Duckduckgo is the ubiquitous “private” search engine as a replacement for Google. I’ve been doubtful of it for a while given that it is US-based and obviously spends so much money on advertising, but too dissatisfied with the alternatives to give it too much thought, really.
I really started getting the heebie-jeebies when I saw billboards for Duckduckgo “private AI” on my drive home. The search results have started sucking (although that is the case in general when it comes to search engines), and the AI overview is shoved in your face just like Google is doing. I’ve put switching off long enough.
I did try a SearXNG instance at some point, but the results were so useless and I couldn’t be bothered to investigate at that time. I’ve also heard of Kagi, a paid search engine, but I’d rather not have all my internet searches directly tied to an account (I’m trying to de-Google after all), and paying for a search engine still isn’t something my brain can quite grasp (I’ve gotten over paid email, though, so who knows).

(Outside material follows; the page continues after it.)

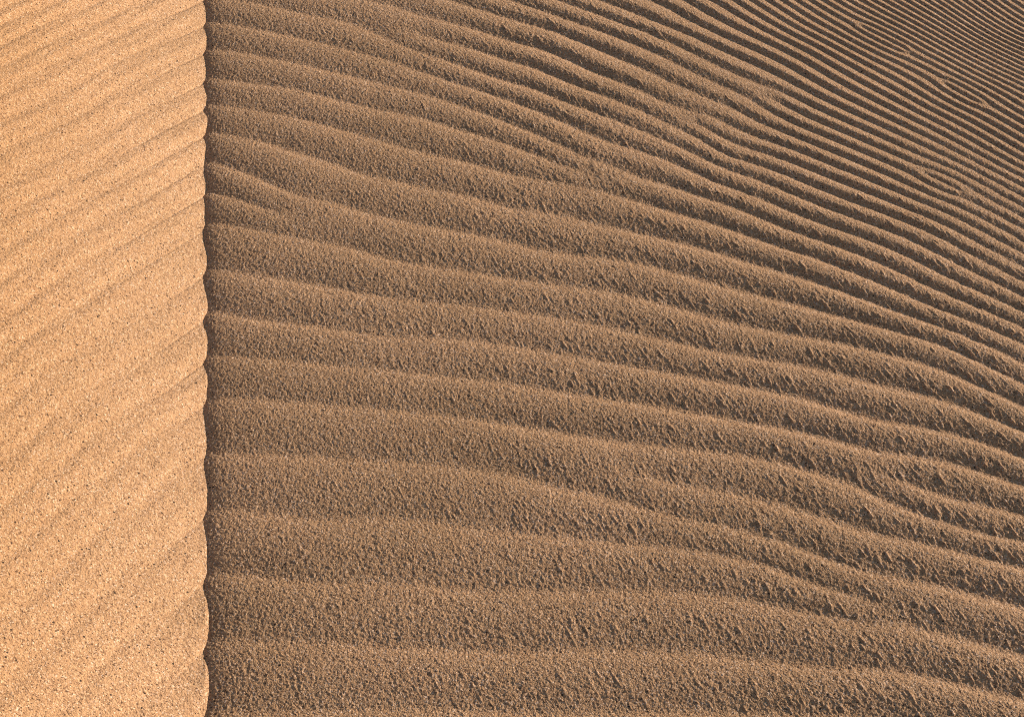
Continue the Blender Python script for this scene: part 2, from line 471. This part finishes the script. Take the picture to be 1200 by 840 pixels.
def plain_height(X, Y, step):
    s, t = foot_st(X, Y)
    ph = total_phase(X, Y) + 0.03 * look(T_slow, X, Y, 0.004, 0.7)
    e = 0.004
    gxp = (smooth_phase(X + e, Y) - smooth_phase(X - e, Y)) / (2 * e)
    gyp = (smooth_phase(X, Y + e) - smooth_phase(X, Y - e)) / (2 * e)
    for fx, fy, k, _ in FORKS:
        dx, dy = X - fx, Y - fy
        r2 = (dx * dx + dy * dy + 0.03 ** 2) * 2 * np.pi
        gxp += k * dy / r2
        gyp -= k * dx / r2
    g = np.hypot(gxp, gyp)
    lam = np.clip(1.0 / np.maximum(g, 4.0), 0.012, 0.12)
    amp = np.ones_like(X)
    for fx, fy, k, _ in FORKS:
        r2 = (X - fx) ** 2 + (Y - fy) ** 2
        amp *= r2 / (r2 + 0.018 ** 2)
    for ax, ay, bx, by in BREAKS:
        for fx, fy in ((ax, ay), (bx, by)):
            r2 = (X - fx) ** 2 + (Y - fy) ** 2
            amp *= r2 / (r2 + 0.005 ** 2)
    inside = np.clip((X + 1.2) / 0.2, 0, 1) * np.clip((2.3 - X) / 0.5, 0, 1) * np.clip((Y - 0.4) / 0.2, 0, 1) * np.clip((4.3 - Y) / 0.5, 0, 1)
    amp *= inside * fine(step, 0.008, 0.02)
    amp *= 1 + 0.12 * look(T_slow, X, Y, 0.005, 0.2)
    out = np.clip(-s / 0.95, 0, 1)                 # 0 at the foot, 1 a metre out
    sharp = np.clip((Y - 1.75) / 0.8, 0, 1) * np.clip((-s - 0.25) / 0.7, 0, 1)
    steep = 0.14 + 0.10 * out + 0.13 * sharp
    broad = np.clip((out - 0.25) / 0.6, 0, 1)
    near_form = ripple_profile(ph) * broad + 1.25 * crease(ph) * (1 - broad)
    z = steep * lam * amp * (near_form * (1 - sharp) + wedge(ph) * sharp)
    # finer, tighter packed sand out on the far right; rougher in the near right
    calm = 1 - 0.75 * np.clip((Y - 1.8) / 0.7, 0, 1) * np.clip((-s - 0.45) / 0.5, 0, 1)
    z = z + grain_relief(X, Y, step, 0.25 + 0.75 * calm, (0.5 + 0.5 * np.clip(-s / 0.4, 0, 1)) * calm)
    # little wind tails, drawn out across the ripples
    tail = np.maximum(look(T_tail, X, Y, 0.0008, R(-66)) - 0.55, 0)
    q = ph % 1.0
    tail *= 0.35 + 0.9 * np.clip((q - 0.3) / 0.2, 0, 1) * np.clip((1.02 - q) / 0.15, 0, 1)
    z = z + 0.00042 * tail * out ** 0.8 * calm * fine(step, 0.0025, 0.005)
    z = z - 0.004 * np.exp(np.minimum(s, 0.3) / 0.06) - 0.0025 * np.exp(np.minimum(s, 0.05) / 0.010)
    z = z - 0.10 * np.clip(s, 0, 0.3)
    # broad swell of the ground far away
    far = np.clip((np.hypot(X, Y) - 6) / 40, 0, 1)
    z = z - far * 0.6 * (1 - np.cos(X * 0.045) * np.cos(Y * 0.06))
    return X, Y, z


def slope_height(X, Y, step):
    s, t = foot_st(X, Y)
    c = 1.75
    t0 = t + c * np.maximum(s, -0.02)
    bx, by = FX + t0 * TX, FY + t0 * TY
    ph = total_phase(bx, by)
    near = np.exp(-np.abs(s) / np.clip(0.022 + 0.03 * t, 0.018, 0.06))
    q = (ph - 0.12) % 1.0
    lobe = np.sin(np.pi * q ** 1.25)
    size = 0.85 + 0.45 * np.clip(look(T_slow, 0 * X, t0, 0.003), -1.3, 1.3)
    off = 0.0110 * size * lobe * near * fine(step, 0.004, 0.01)
    off *= np.clip(1.0 - 0.36 * t, 0.35, 1.2)
    q1 = np.clip(s, 0, 0.45)
    z = 0.56 * (np.minimum(s, 0) + off + q1) - 0.22 * q1 * q1 + 0.362 * np.maximum(s - 0.45, 0) - 0.0085
    fade = fine(step, 0.006, 0.015) * np.clip((s + 0.01) / 0.03, 0, 1) * np.clip((4.0 - Y) / 0.5, 0, 1)
    lam = 0.045
    soft = np.clip(0.115 + 0.03 * t, 0.08, 0.16)
    z = z + fade * soft * lam * (0.5 * ripple_profile(ph + 0.03 * look(T_slow, X, Y, 0.004, 0.4)) + 0.7 * crease(-ph - 0.1 + 0.03 * look(T_slow, X, Y, 0.004, 0.4)))
    d = ((ph + 0.38) % 1.0 - 0.5) * (0.045 - 0.016 * t)        # thin creases running up from the notches
    z = z - fade * 0.0009 * np.exp(-(d / 0.0016) ** 2) * np.exp(-np.maximum(s, 0) / 0.07) * np.clip(0.8 + 0.7 * look(T_slow, X, Y, 0.003, 0.9), 0, 1.6) * np.clip(0.25 + 1.1 * t, 0.1, 1.2)
    z = z + fade * 0.0003 * np.sin(2 * np.pi * (2.0 * ph + 0.5 * look(T_slow, X, Y, 0.006, 1.4)))
    z = z + grain_relief(X, Y, step, 1.0, 0.6)
    # the slope eases off towards the top of the dune
    H = 16.0
    z = np.where(z > 0, H * (1 - np.exp(-np.maximum(z, 0) / H)), z)
    return X, Y, z


ystep = lambda y: 0.00070 + 0.0007 * max(0.0, (y - 1.3)) / 1.4
ys = axis(1.12, 2.95, 0.0012, step_fn=ystep)
xs = axis(-0.56, 0.92, 0.00072)
xs = xs[xs > -1.4]
grid_mesh("sand_plain", xs, ys, plain_height, sand,
          "brown rippled sand in raking light, right of the bright slope", "sand ground")
# rows follow the foot line, so the sheet always runs a little way under the plain
def slope_sheet(X, Y, step):
    Xs = X + TX / TY * (Y - FY) * 1.0
    return slope_height(Xs, Y, step)


xs2 = axis(-0.46, 0.0, 0.00072)
xs2 = xs2[xs2 < 0.04] + FX
grid_mesh("dune_slope", xs2, ys, slope_sheet, slope_sand,
          "bright sunlit dune slope of smooth golden sand, left of the ripples", "dune slope")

I landed on Startpage. As far as I understand it, it’s just anonymized Google. EU-based. I don’t know how much I trust it, but almost certainly more than DDG at this point. Also very nice that you can set all your settings to a URL instead of saving cookies - I think there is a similar feature with DDG, but I never bothered and certainly can’t be bothered now. So I decided to add Startpage as my default search engine.
Where I ran into issues was this: one of the settings I prefer is putting everything in a POST request instead of a GET request - so instead of visiting startpage.com/sp/search?query=startpage, you would visit startpage.com/sp/search. However, when you add a custom search engine to Firefox, typically you add %s as a placeholder in the URL (which would be sent as a GET request). This was fairly straightforward without the settings URL complicating things. I tried adding the customized URL, but the query either wouldn’t work, or I would be stuck on the Startpage main page with the query typed in awaiting me to press enter. Only slightly annoying, but annoying enough for me to fiddle with it more.
What I figured out is that Startpage simply accepts your search query, then navigates to startpage.com/sp/search, passing your settings (which were initially sent as a GET request from the bookmarked URL) and the search query as a POST request. On the backend, the POST request looks something like this:
query=<your+search+query>&prfe=<very_long_string_of_characters>
As it turns out, that long string of characters matches the settings string in the URL bar.
So, here’s how you add your customized Startpage as a search engine to Firefox:
- Go to Startpage settings and customize your settings. Make note of the URL that it generates on the right-hand side - you’ll want to grab everything after the question mark (e.g.
?prfe=ABC123...). - Go to Firefox Settings, Search, then add a search engine. For the URL, simply use
https://startpage.com/sp/search. - Expand Advanced settings. In the POST data field, add the following:
query=%s&prfe=<your_settings_string>
That’s it! Now you can search from the URL bar and your queries will be sent to Startpage with a) your preferred settings (such as disabling that godforsaken “instant answers” AI) and b) your search query in a POST request.
P.S. unfortunately, I will have to do some thinking for a solution like this on mobile. GrapheneOS’s Vanadium (hardened Chromium implementation) only supports the default search engines (Google, Yahoo, Bing, Yandex, and DDG), with no way to add a custom search engine.